## GOAL
Copy every record below, exactly as written.

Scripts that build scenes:
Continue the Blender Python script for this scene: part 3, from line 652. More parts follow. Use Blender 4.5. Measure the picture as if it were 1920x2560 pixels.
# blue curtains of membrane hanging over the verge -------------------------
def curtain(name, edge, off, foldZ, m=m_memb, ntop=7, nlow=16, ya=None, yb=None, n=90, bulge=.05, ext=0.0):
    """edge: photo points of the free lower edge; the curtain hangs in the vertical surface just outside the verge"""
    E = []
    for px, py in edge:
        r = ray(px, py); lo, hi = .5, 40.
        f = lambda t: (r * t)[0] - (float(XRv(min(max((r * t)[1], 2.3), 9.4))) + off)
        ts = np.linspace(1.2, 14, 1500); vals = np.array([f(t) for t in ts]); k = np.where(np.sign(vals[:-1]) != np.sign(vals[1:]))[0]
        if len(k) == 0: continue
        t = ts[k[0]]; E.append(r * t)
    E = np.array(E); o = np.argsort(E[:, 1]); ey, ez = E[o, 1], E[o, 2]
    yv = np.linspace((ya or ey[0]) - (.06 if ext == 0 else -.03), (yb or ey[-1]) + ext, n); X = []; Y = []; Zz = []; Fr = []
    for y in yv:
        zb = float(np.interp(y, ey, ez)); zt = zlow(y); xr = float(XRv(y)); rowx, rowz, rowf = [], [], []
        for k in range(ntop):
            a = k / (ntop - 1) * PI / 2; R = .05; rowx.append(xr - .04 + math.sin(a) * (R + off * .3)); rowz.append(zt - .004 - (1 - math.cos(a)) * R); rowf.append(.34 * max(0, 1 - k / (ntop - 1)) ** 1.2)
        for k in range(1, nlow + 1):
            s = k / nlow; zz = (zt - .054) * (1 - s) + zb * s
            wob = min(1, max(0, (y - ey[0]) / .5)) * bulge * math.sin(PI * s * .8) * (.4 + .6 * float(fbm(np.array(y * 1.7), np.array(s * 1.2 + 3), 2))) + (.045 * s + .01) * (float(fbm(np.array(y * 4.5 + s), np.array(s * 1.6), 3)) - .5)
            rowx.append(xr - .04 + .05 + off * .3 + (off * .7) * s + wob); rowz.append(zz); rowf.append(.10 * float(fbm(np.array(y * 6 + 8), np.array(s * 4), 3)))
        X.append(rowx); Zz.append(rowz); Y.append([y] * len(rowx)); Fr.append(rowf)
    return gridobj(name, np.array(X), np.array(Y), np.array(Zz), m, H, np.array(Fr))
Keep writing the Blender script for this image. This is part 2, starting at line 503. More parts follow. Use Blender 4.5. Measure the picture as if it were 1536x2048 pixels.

## TASK ANSWER
Continue the Blender Python script for this scene: part 3, from line 652. More parts follow. Use Blender 4.5. Measure the picture as if it were 1920x2560 pixels.
# blue curtains of membrane hanging over the verge -------------------------
def curtain(name, edge, off, foldZ, m=m_memb, ntop=7, nlow=16, ya=None, yb=None, n=90, bulge=.05, ext=0.0):
    """edge: photo points of the free lower edge; the curtain hangs in the vertical surface just outside the verge"""
    E = []
    for px, py in edge:
        r = ray(px, py); lo, hi = .5, 40.
        f = lambda t: (r * t)[0] - (float(XRv(min(max((r * t)[1], 2.3), 9.4))) + off)
        ts = np.linspace(1.2, 14, 1500); vals = np.array([f(t) for t in ts]); k = np.where(np.sign(vals[:-1]) != np.sign(vals[1:]))[0]
        if len(k) == 0: continue
        t = ts[k[0]]; E.append(r * t)
    E = np.array(E); o = np.argsort(E[:, 1]); ey, ez = E[o, 1], E[o, 2]
    yv = np.linspace((ya or ey[0]) - (.06 if ext == 0 else -.03), (yb or ey[-1]) + ext, n); X = []; Y = []; Zz = []; Fr = []
    for y in yv:
        zb = float(np.interp(y, ey, ez)); zt = zlow(y); xr = float(XRv(y)); rowx, rowz, rowf = [], [], []
        for k in range(ntop):
            a = k / (ntop - 1) * PI / 2; R = .05; rowx.append(xr - .04 + math.sin(a) * (R + off * .3)); rowz.append(zt - .004 - (1 - math.cos(a)) * R); rowf.append(.34 * max(0, 1 - k / (ntop - 1)) ** 1.2)
        for k in range(1, nlow + 1):
            s = k / nlow; zz = (zt - .054) * (1 - s) + zb * s
            wob = min(1, max(0, (y - ey[0]) / .5)) * bulge * math.sin(PI * s * .8) * (.4 + .6 * float(fbm(np.array(y * 1.7), np.array(s * 1.2 + 3), 2))) + (.045 * s + .01) * (float(fbm(np.array(y * 4.5 + s), np.array(s * 1.6), 3)) - .5)
            rowx.append(xr - .04 + .05 + off * .3 + (off * .7) * s + wob); rowz.append(zz); rowf.append(.10 * float(fbm(np.array(y * 6 + 8), np.array(s * 4), 3)))
        X.append(rowx); Zz.append(rowz); Y.append([y] * len(rowx)); Fr.append(rowf)
    return gridobj(name, np.array(X), np.array(Y), np.array(Zz), m, H, np.array(Fr))
Keep writing the Blender script for this image. This is part 2, starting at line 503. More parts follow. Use Blender 4.5. Measure the picture as if it were 1536x2048 pixels.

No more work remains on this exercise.